Nascido em 1935, em São Paulo, Cauduro se formou pela Faculdade de Arquitetura e Urbanismo da Universidade de São Paulo (FAUUSP) em 1960. Também estudou desenho industrial na Itália.
Por mais de 30 anos foi professor na USP. Na faculdade, projetou parte dos móveis da Cidade Universitária e implantou a disciplina de Planejamento Visual e Urbano. “A matéria tinha como foco organizar visualmente a cidade, com o objetivo de criar uma cidade mais fácil, mais interessante e agradável”, explicou anos atrás ao Estadão.
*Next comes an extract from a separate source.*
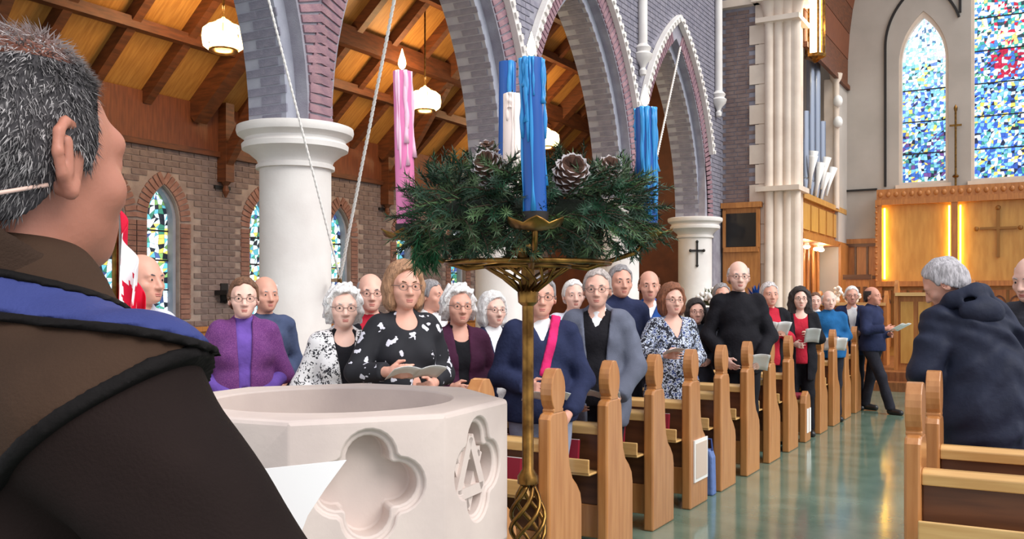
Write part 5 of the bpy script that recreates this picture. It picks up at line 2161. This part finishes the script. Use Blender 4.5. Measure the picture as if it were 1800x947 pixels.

Quantos milhões de moradores e visitantes já não consultaram o mapa da rede metroviária paulistana? Ou identificaram uma estação de longe apenas ao avistar a marca das duas flechas sobre um fundo azul? Ou, então, posaram para uma foto em frente aos totens da Avenida Paulista? Identificaram o ônibus que precisariam embarcar de longe, apenas pela cor do veículo? Os exemplos mostram que as criações mais icônicas de Cauduro envolvem a mobilidade urbana e o uso público.
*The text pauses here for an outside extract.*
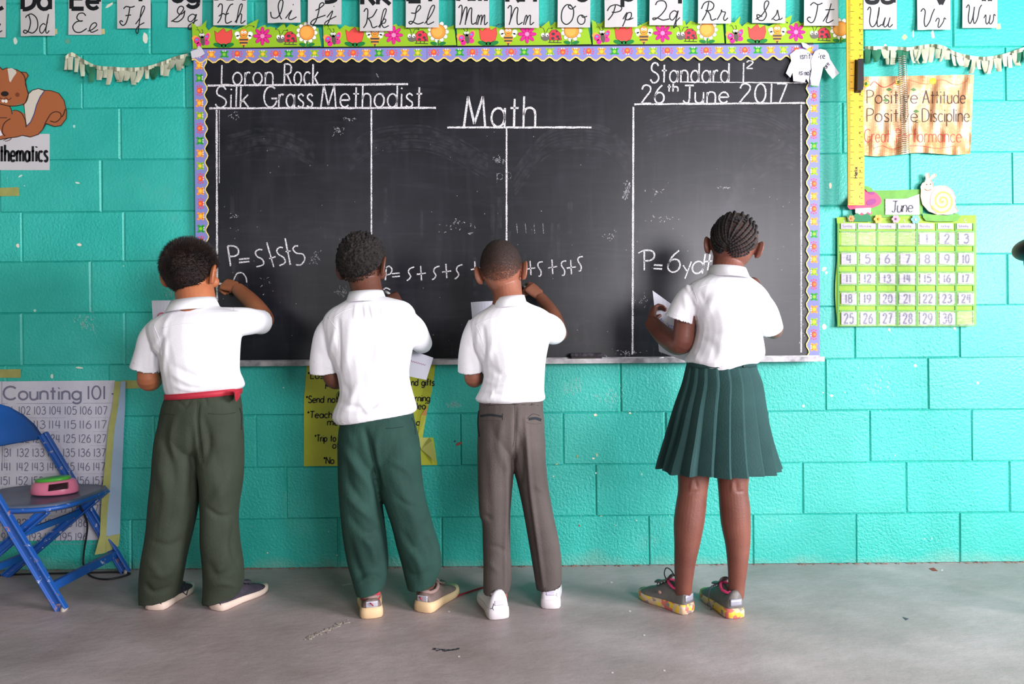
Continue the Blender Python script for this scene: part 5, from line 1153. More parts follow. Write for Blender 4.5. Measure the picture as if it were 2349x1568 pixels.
def skull(d, rx, ry, rz, k=1.0):
    """head surface point for a unit direction (x right, y forward, z up)"""
    x, y, z = d.x*rx, d.y*ry, d.z*rz
    if d.z < 0:
        q = -d.z; x *= 1 - .13*q; y *= (1 - .42*q) if d.y < 0 else (1 - .04*q)
    else: y *= 1 + .03*d.z
    return Vector((x, y, z))*k
class Head:
    def __init__(s, px, py, Y, rx, rz, yaw=0, roll=0, pitch=0, ry=None):
        s.c = P(px, py, Y); s.rx, s.rz = rx, rz; s.ry = ry or rx*1.2
        s.rot = (Matrix.Rotation(math.radians(roll), 3, 'Y') @ Matrix.Rotation(math.radians(-yaw), 3, 'Z') @ Matrix.Rotation(math.radians(-pitch), 3, 'X'))
    def w(s, p): return s.c + s.rot @ Vector(p)
    def surf(s, d, k=1.0): return s.w(skull(Vector(d).normalized(), s.rx, s.ry, s.rz, k))
    def base(s, mb, ears=1.0, eardrop=0, ear_l=1.0, ear_r=1.0):
        n, m = 32, 22; rs = []
        for i in range(1, m):
            a = math.pi*i/m; rs.append([s.surf((math.sin(a)*math.cos(2*math.pi*j/n), math.sin(a)*math.sin(2*math.pi*j/n), -math.cos(a)), .985) for j in range(n)])
        mb.rings(rs)
        rx, ry, rz = s.rx, s.ry, s.rz
        # jaw and chin, nose, lips, brow, lids, cheeks
        mb.ell(s.w((0, ry*.50, -rz*.60)), (rx*.52, ry*.36, rz*.30), 16, 10, rot=s.rot); mb.ell(s.w((0, ry*.72, -rz*.80)), (rx*.22, rx*.18, rx*.17), 12, 8, rot=s.rot)
        mb.tube([s.w((0, ry*.93, rz*.02)), s.w((0, ry*1.03, -rz*.16)), s.w((0, ry*1.12, -rz*.30))], [rx*.09, rx*.10, rx*.15], 10)
        for q in (-1, 1):
            mb.ell(s.w((q*rx*.15, ry*1.02, -rz*.32)), (rx*.10, rx*.11, rx*.08), 10, 6, rot=s.rot); mb.ell(s.w((q*rx*.52, ry*.70, -rz*.28)), (rx*.30, ry*.20, rz*.22), 12, 8, rot=s.rot)
            mb.ell(s.w((q*rx*.38, ry*.86, rz*.12)), (rx*.24, rx*.14, rx*.07), 12, 6, rot=s.rot)
        for z, t in ((-.50, .055), (-.58, .065)): mb.tube([s.w((-rx*.30, ry*.86, rz*z)), s.w((0, ry*.97, rz*(z+.005))), s.w((rx*.30, ry*.86, rz*z))], [rx*t*.6, rx*t*1.7, rx*t*.6], 8)
        for q, sz in ((-1, ear_l), (1, ear_r)):
            if not sz: continue
            er = s.rot @ Matrix.Rotation(math.radians(q*26), 3, 'Z') @ Matrix.Rotation(math.radians(q*8), 3, 'Y')
            o = s.w((q*rx*1.0, -ry*.03, -rz*.16)); h = .029*ears*sz; wd = .0165*ears*sz
            E = lambda x, y, z: o + er @ Vector((q*x, y, z))
            mb.rings([[E(.004 + .002*k, -.004 + wd*kk*math.cos(t) , h*kk*math.sin(t) - .006*(math.sin(t) < 0)*abs(math.sin(t))) for t in [2*math.pi*i/20 for i in range(20)]] for k, kk in ((-3, .55), (-1.5, .95), (0, 1.0), (1.2, .9))])
            rim = [E(.009, -.004 + wd*1.02*math.cos(t), h*1.02*math.sin(t)) for t in [math.radians(a) for a in range(20, 300, 20)]]
            mb.tube(rim, .0042, 8); mb.ell(E(.004, .001, -h*.92), (.005, .007, .008), 10, 8, rot=s.rot)
    def extras(s, parent, iris='#2a1a12'):
        rx, ry, rz = s.rx, s.ry, s.rz; EW = mat('eye_white', '#e8e4dc', .25); EI = mat('eye_iris', iris, .2); BR = mat('brow_hair', '#1a1412', .9)
        e = MB(); 
        for q in (-1, 1): e.ell(s.w((q*rx*.38, ry*.86, rz*.03)), (rx*.16, rx*.12, rx*.09), 14, 8, 0, rot=s.rot); e.ell(s.w((q*rx*.38, ry*.86 + rx*.075, rz*.03)), (rx*.07, rx*.05, rx*.07), 10, 8, 1, rot=s.rot)
        e.build('eyes', [EW, EI], parent, True)
        b = MB()
        for q in (-1, 1): b.tube([s.w((q*rx*.18, ry*.98, rz*.22)), s.w((q*rx*.40, ry*.94, rz*.27)), s.w((q*rx*.62, ry*.80, rz*.22))], [.0018, .003, .0015], 6)
        b.build('eyebrows', BR, parent, True)
    def hairfac(s, d, line_back=-.62, line_side=-.16, line_front=.46):
        """>0 inside the hair region"""
        a = math.atan2(d.x, -d.y); a = abs(a)/math.pi   # 0 back .. 1 front
        if a < .5: t = a/.5; z = line_back + (line_side - line_back)*t**2.2
        else: t = (a-.5)/.5; z = line_side + (line_front - line_side)*min(1, t*1.5)**.7
        if .42 < a < .58: z += .25*(1 - abs(a-.5)/.08)*.6
        return (d.z - z)
    def cap(s, name, m, parent, thick, rough=0, lb=-.62, ls=-.16, lf=.46, n=120, mm=80, seed=0, squash=None, fade=.12, topk=None, sparse=None):
        mb = MB(); rs = []; fac = []
        for i in range(1, mm):
            a = math.pi*i/mm; row = []
            for j in range(n):
                d = Vector((math.sin(a)*math.cos(2*math.pi*j/n), math.sin(a)*math.sin(2*math.pi*j/n), -math.cos(a)))
                f = s.hairfac(d, lb, ls, lf); g = min(1, max(0, f/fade)); g = g*g*(3-2*g)
                k = .955 + (.03 + 0)*g
                p = skull(d, s.rx, s.ry, s.rz, k)
                th = thick*(topk(d) if topk else 1)
                if rough and g > 0:
                    q = d*seed + p*1.0
                    th *= 1 + rough*(noise.noise(p*190 + Vector((seed, 0, 0)))*.9 + noise.noise(p*85)*.6)
                p = p + p.normalized()*th*g; row.append(s.w(p)); fac.append(g)
            rs.append(row)
        mb.rings(rs); me = mb.mesh(name)
        ca = me.color_attributes.new('dens', 'FLOAT_COLOR', 'POINT'); arr = []
        for i in range(len(me.vertices)):
            g = fac[i] if i < len(fac) else (0 if i == len(fac) else 1); arr += [g, g, g, 1]
        ca.data.foreach_set('color', arr)
        o = link(name, me, m, parent, True); return o
    def strands(s, name, m, parent, count, length, rad, dirf, lb, ls, lf, seed=1, keep=None, lenf=None, lift=1.0):
        r = random.Random(seed); v = []; f = []
        c = 0
        while c < count:
            d = Vector((r.gauss(0, 1), r.gauss(0, 1), r.gauss(0, 1))).normalized(); h = s.hairfac(d, lb, ls, lf)
            if h < .0: continue
            if keep and r.random() > keep(d, h): c += .2; continue
            c += 1
            p = skull(d, s.rx, s.ry, s.rz, lift); nn = d; g = (dirf(d, r)).normalized()
            L = length*(lenf(d, h) if lenf else 1)*r.uniform(.7, 1.2)
            pts = [p - nn*.001, p + g*L*.5, p + g*L + Vector((0, 0, -.1*L))]
            u = g.cross(Vector((r.uniform(-1, 1), r.uniform(-1, 1), r.uniform(-1, 1)))).normalized(); w_ = g.cross(u)
            b = len(v)
            for q, rr in zip(pts, (rad, rad*.8, rad*.15)):
                for k in range(3):
                    t = 2.094*k; v.append(tuple(s.w(q + (u*math.cos(t) + w_*math.sin(t))*rr)))
            for k in range(3):
                k2 = (k+1) % 3; f += [(b+k, b+k2, b+3+k2, b+3+k), (b+3+k, b+3+k2, b+6+k2, b+6+k)]
        me = bpy.data.meshes.new(name); me.from_pydata(v, [], f); me.update(); o = link(name, me, m, parent, True); o['kind'] = 'stuff'; return o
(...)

Ele é autor da identidade visual do Metrô, como a marca, as placas de sinalização das estações e o mapa da rede, desenvolvidos a partir de 1967 e anos seguintes. “Até que foi fácil, tentei dar uma ideia do ‘leva e traz’, do ‘sobe e desce’, de ir para o trabalho e voltar para casa, e chegamos nas duas setas azuis, algo simples mas eficiente”, explicou ao Estadão.
Décadas depois, participou de projeto semelhante para a CPTM. “Usando o vermelho, criamos um desenho muito forte e ao mesmo tempo simples, dando uma unidade para as estações”, também contou ao Estadão.
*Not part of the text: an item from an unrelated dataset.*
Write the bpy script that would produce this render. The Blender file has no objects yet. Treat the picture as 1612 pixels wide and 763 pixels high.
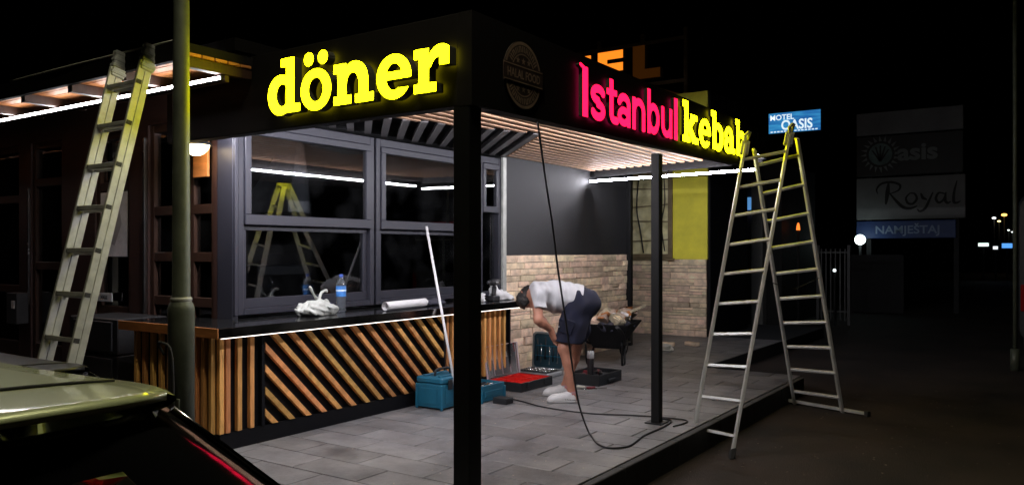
import bpy, math, random
import numpy as np
from mathutils import Vector, Matrix
from mathutils.geometry import tessellate_polygon

random.seed(7)
rng = np.random.RandomState(7)
R = math.radians
sc = bpy.context.scene
col = sc.collection

# ------------------------------------------------------------------ camera
cam_d = bpy.data.cameras.new('camera')
cam_d.sensor_width = 36.0
cam_d.lens = 36.0 * 1259.0 / 1612.0
cam_d.shift_y = 13.5 / 1612.0
cam_d.clip_start = 0.05
cam_d.clip_end = 2000
cam = bpy.data.objects.new('camera', cam_d)
col.objects.link(cam)
cam.location = (0, 0, 1.45)
cam.rotation_euler = (R(90), 0, math.atan(854 / 1259.0))
sc.camera = cam

# ------------------------------------------------------------------ night sky
world = bpy.data.worlds.new('World')
sc.world = world
world.use_nodes = True
wt = world.node_tree
bg = wt.nodes['Background']
sky = wt.nodes.new('ShaderNodeTexSky')
sky.sky_type = 'NISHITA'
sky.sun_disc = False
sky.sun_elevation = R(-6)
sky.sun_rotation = R(200)
wt.links.new(sky.outputs[0], bg.inputs[0])
bg.inputs[1].default_value = 0.012

# ------------------------------------------------------------------ render settings
sc.view_settings.view_transform = 'Standard'
sc.view_settings.look = 'None'
sc.view_settings.exposure = 0.0
sc.view_settings.gamma = 1.0
sc.render.engine = 'CYCLES'
cy = sc.cycles
cy.use_denoising = True
try:
    cy.denoiser = 'OPENIMAGEDENOISE'
except Exception:
    pass
cy.max_bounces = 7
cy.diffuse_bounces = 4
cy.glossy_bounces = 4
cy.transmission_bounces = 6
cy.transparent_max_bounces = 12
cy.caustics_reflective = False
cy.caustics_refractive = False
cy.sample_clamp_indirect = 4.0
cy.filter_width = 1.55

# strengths of what gives off light in the place
L_TERRACE = 420.0     # white strips round the inside of the terrace roof
L_BACK = 115.0         # white tube at the terrace's far end
L_CANOPY = 42.0       # white strip under the street canopy
L_COUNTER = 3.5      # strip under the counter's edge
L_YELLOW = 20.0
L_PINK = 3.4

# ------------------------------------------------------------------ materials
MATS = {}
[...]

Cauduro igualmente se envolveu em projetos para a rede de ônibus paulistanos, como o que propôs a utilização de cores para diferenciar veículos de distintas partes da cidade. A proposta (popularmente chamada de “saia e blusa”) não é aplicada atualmente, mas marcou a discussão sobre a identificação visual do sistema na capital.
“Estudei todos os mapas antigos para entender a formação da cidade, vi que essas áreas ao redor do centro expandido eram os locais onde o pessoal pernoitava com suas mulas para seguir viagem para outras regiões. E esses caminhos viraram as principais avenidas da capital. A partir daí, conseguimos criar essa identificação visual das placas”, explicou ao Estadão.
Na Avenida Paulista nos anos 1970, envolveu-se na criação de mobiliário urbano variado (como os antigos abrigos dos pontos de ônibus) e da sinalização instalada nas esquinas. Hoje, restam ainda parte dos grandes totens verticais, dispostos ao longo da via.
Junto a Ludovico Martino, no escritório Cauduro Martino Associados, destacou-se no cenário nacional por quase 50 anos e produziu mais de mil marcas. Parte dos projetos foram premiados e integraram uma visão que incluía diferentes fatores, o que foi classificado como “design total”.
A comunicação visual do Zoológico de São Paulo (como as placas de identificação dos animais), os símbolos da TV Cultura e do Banespa e criações para o setor privado estão no histórico do arquiteto. Também trabalhou em projetos para empresas nacionais e multinacionais, como Playcenter, Kibon, Natura e Vale, dentre outras.
Ao Estadão em 2012, o urbanista e secretário de diferentes gestões no Governo e Município Jorge Wilheim lembrou de quando Cauduro teve uma ideia para divulgar o recém-criado Anhembi, na zona norte: espalhar pequenas placas de madeira pintadas à mão pela cidade com uma seta que apontava a direção. “Essa coisa do Cauduro de criar uma sinalização que é informativa e ainda assim bonita é impressionante”, comentou à época. “(Até então) Ninguém sabia onde ficava.”
A morte de Cauduro foi lamentada por instituições públicas e privadas. A FAUUSP lembrou de trabalhos e da carreira como um “professor notável”. “Teve uma trajetória muito destacada e seminal para os rumos do design moderno em São Paulo e no Brasil”, destacou. “Essa faculdade agradece sua vida, e homenageia o seu legado”, concluiu.
O Metrô também lembrou da trajetória do arquiteto, que chamou de “um dos maiores expoentes do design brasileiro”. Já o Conselho de Arquitetura e Urbanismo de São Paulo (CAU/SP) salientou o “papel central na consolidação do design gráfico brasileiro e foi pioneiro no país no chamado ‘design total”. O Instituto de Arquitetos do Brasil - São Paulo (IAB/SP) igualmente lamentou a morte de Cauduro, “um dos principais nomes do design gráfico moderno no Brasil”.